A god from the blue it was inspired me first
to set up a great loom in our royal halls
and I began to weave, and the weaving finespun,
the yarn endless, and I would lead them on: ‘Young men,
my suitors, now that King Odysseus is no more,
go slowly, keen as you are to marry me, until
I can finish my web…
so my weaving won’t all fray and come to nothing…
The story of Laertes’ shroud woven by Penelope during the day and dismembered by night to keep the suitors at bay is the only narrative told with distinctive congruence three times throughout Homer (Lowenstam). It is woven with each telling revealing further depth to its importance—a conversation that pulsates through time.
At the loom, Penelope is focused and thoughtful. She is cunning. She is land-anchored. She resists. She tethers the past and future to the present. And as Eva Brann shares in her book, Homeric Moments: Clues To Delight In Reading The Odyssey and The Iliad, the weaving is a, “grand multipurpose strategem…the worthy counterpart to her husband’s Trojan Horse,” (258).

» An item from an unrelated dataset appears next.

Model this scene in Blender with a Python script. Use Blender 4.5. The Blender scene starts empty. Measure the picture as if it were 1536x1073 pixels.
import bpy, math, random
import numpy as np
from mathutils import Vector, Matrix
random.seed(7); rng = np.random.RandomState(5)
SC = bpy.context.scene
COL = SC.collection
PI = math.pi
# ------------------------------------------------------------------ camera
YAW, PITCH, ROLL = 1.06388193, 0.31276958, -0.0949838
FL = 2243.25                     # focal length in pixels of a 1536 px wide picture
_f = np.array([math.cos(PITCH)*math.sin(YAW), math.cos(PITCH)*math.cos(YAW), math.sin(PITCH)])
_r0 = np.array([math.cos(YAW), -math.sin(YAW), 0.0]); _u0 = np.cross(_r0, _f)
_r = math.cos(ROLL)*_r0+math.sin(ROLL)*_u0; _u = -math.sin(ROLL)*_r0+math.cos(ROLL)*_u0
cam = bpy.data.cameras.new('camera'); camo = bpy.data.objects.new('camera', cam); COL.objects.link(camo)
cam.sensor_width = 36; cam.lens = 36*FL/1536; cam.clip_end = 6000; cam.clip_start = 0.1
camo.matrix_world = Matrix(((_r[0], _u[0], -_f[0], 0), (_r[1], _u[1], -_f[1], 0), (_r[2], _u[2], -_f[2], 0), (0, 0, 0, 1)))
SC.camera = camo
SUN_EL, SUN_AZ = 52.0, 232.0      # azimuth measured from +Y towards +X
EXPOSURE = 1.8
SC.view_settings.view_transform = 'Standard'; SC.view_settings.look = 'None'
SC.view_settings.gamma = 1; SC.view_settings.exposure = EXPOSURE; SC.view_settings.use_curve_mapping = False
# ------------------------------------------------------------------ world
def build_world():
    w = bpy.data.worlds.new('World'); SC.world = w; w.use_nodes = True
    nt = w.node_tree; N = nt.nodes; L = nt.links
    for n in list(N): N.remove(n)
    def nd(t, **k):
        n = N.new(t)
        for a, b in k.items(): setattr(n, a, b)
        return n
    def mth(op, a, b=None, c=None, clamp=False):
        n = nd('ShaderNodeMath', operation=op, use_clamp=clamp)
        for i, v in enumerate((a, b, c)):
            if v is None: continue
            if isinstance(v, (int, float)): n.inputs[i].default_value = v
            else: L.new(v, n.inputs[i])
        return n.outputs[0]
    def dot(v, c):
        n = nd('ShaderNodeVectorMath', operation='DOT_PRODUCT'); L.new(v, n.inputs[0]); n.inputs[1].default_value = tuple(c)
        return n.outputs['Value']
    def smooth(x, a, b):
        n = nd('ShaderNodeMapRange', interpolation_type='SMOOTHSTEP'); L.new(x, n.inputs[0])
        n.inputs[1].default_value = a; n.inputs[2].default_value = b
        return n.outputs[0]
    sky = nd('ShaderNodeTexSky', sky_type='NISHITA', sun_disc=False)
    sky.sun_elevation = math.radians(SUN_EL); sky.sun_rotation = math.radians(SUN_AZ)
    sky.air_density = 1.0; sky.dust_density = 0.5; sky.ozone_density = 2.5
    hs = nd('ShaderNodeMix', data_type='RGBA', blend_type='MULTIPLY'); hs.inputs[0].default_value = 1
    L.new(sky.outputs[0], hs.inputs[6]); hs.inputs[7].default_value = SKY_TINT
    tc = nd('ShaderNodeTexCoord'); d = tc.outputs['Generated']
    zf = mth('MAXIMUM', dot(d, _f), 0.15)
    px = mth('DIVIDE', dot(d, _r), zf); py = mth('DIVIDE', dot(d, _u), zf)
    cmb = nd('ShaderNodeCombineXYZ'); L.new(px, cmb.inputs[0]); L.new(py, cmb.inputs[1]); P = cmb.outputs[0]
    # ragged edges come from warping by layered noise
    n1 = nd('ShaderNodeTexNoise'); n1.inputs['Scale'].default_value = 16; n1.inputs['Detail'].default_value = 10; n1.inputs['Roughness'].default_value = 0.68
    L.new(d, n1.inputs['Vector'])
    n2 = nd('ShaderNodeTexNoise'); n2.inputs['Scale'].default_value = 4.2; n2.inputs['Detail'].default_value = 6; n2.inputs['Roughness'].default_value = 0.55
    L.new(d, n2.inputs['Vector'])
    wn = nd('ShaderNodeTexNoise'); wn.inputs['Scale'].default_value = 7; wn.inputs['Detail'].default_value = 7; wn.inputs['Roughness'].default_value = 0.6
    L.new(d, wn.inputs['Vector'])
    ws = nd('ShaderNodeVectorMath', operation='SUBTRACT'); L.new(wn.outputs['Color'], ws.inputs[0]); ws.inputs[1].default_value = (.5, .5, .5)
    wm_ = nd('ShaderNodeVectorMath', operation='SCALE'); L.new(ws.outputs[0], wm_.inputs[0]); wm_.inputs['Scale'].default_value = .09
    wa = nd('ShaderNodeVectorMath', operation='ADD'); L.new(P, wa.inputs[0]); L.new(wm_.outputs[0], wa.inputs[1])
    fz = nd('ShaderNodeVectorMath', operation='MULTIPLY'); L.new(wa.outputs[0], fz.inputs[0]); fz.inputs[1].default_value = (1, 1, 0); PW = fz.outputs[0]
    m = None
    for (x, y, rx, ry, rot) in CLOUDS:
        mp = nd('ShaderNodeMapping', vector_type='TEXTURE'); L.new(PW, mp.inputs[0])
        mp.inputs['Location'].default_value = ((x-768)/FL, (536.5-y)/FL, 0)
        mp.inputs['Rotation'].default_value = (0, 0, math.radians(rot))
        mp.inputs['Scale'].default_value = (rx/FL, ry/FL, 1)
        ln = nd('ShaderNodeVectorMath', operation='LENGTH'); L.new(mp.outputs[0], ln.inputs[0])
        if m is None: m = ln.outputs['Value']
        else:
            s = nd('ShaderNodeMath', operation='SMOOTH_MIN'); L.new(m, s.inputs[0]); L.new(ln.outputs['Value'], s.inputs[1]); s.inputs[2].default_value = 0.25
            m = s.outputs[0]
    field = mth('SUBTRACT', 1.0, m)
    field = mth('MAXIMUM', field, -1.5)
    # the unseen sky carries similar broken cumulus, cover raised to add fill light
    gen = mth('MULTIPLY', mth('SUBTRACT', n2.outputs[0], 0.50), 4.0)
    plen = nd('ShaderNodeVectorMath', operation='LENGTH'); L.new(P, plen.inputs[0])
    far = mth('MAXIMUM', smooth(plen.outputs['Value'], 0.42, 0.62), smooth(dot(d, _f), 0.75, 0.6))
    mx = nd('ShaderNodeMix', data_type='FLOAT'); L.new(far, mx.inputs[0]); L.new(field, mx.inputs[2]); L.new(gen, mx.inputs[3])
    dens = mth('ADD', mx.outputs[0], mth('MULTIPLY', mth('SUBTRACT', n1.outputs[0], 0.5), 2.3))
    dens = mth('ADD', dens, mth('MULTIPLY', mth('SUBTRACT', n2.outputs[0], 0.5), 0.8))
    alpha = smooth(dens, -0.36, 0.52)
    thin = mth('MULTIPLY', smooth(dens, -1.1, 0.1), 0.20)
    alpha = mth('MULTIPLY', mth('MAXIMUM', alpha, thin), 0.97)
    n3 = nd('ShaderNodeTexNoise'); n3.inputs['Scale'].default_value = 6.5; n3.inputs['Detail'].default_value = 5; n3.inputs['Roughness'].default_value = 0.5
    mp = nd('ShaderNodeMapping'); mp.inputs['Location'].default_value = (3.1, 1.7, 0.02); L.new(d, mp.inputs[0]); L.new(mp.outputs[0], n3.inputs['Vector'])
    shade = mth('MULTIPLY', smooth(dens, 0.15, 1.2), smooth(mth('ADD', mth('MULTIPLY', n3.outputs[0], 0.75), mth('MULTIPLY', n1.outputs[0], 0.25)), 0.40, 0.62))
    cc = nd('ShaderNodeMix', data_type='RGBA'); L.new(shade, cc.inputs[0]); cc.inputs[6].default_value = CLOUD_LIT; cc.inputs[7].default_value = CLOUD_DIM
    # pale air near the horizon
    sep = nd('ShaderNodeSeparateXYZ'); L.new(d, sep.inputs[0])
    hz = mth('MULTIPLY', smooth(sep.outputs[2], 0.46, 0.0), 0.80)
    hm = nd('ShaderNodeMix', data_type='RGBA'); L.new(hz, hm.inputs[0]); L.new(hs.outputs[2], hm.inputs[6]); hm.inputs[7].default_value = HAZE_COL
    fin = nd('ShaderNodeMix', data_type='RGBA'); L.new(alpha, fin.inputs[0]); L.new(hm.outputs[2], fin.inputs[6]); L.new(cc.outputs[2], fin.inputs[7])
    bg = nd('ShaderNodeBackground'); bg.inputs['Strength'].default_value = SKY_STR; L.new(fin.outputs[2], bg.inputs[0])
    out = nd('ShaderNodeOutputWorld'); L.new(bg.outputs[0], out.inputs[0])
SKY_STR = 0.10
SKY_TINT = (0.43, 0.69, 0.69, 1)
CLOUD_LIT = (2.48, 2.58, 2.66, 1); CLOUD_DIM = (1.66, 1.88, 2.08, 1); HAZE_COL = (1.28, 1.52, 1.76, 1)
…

Thus, it is of our hearts at Axiom Christian Classical School to provide a time and place for community that chooses to mindfully linger at the loom, awaiting the King as we keep the threads of truth, beauty, and goodness before us; laboring, thinking, conversing, and remembering together in love.
Unlike Penelope, we are not alone. Let us act accordingly. May we gather and feast on the gifts woven into one another as we endeavor to live with wisdom and virtue—for the loom always whispers the hope of life.
Taking apart the cover of darkness fabricates
Light, and Time itself goes forward by unraveling:
So the queen’s dismembering hand weaves the images
Of faith and remembrance on the bared warp of her loom.